KIERAN HEBDEN & STEVE REID/NYC

★★★★

M.Davis始め、名だたる名手とのセッションを行っている米国のジャズ・ドラマー/Steve Reidと、Four Tet名義での活動で知られるミュージシャン/Kieran Hebdenの2人から成るユニットの4作目。

ミニマル・ミュージックの反復手法に、ポストロック的上昇アプローチを軽やかに嵌め込んだ楽曲が、スピリチュアルな陶酔渦巻く浄土を描く。Kieranの独創的なエレクトロ・サウンドと、Steveが繋ぐストイックなドラム・アプローチが絶妙なバランスで拮抗。タイトなテンションを張り続けながらも、聴き流しを可能にするスムースな「流れ」を持った音像がかなり良い。即興の面白みは十分に残しつつ、落としどころを心得た洒脱な展開がなんともニクい。

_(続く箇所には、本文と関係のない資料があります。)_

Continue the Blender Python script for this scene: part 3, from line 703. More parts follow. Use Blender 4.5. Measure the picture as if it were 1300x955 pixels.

意識を惹きつけるに十二分なリズムが心地良く躍動し、いくつもの表情を持った生音/電子音が嫌味なく絡み、散らばっていく。JAZZとエレクトロニカ、ポストロックの三角形の丁度真ん中で行われるような楽曲は非常に馴染みやすく、と同時にそれぞれのジャンルのリスナーに(気づかずも)僅かな越境の満足感をも与えるような気がする。この手の音をしっかり押さえるあたり、いかにもDOMINOらしいなー、、、と余り関係のない考えも頭を過ぎった良作。非常に気持ち良いです。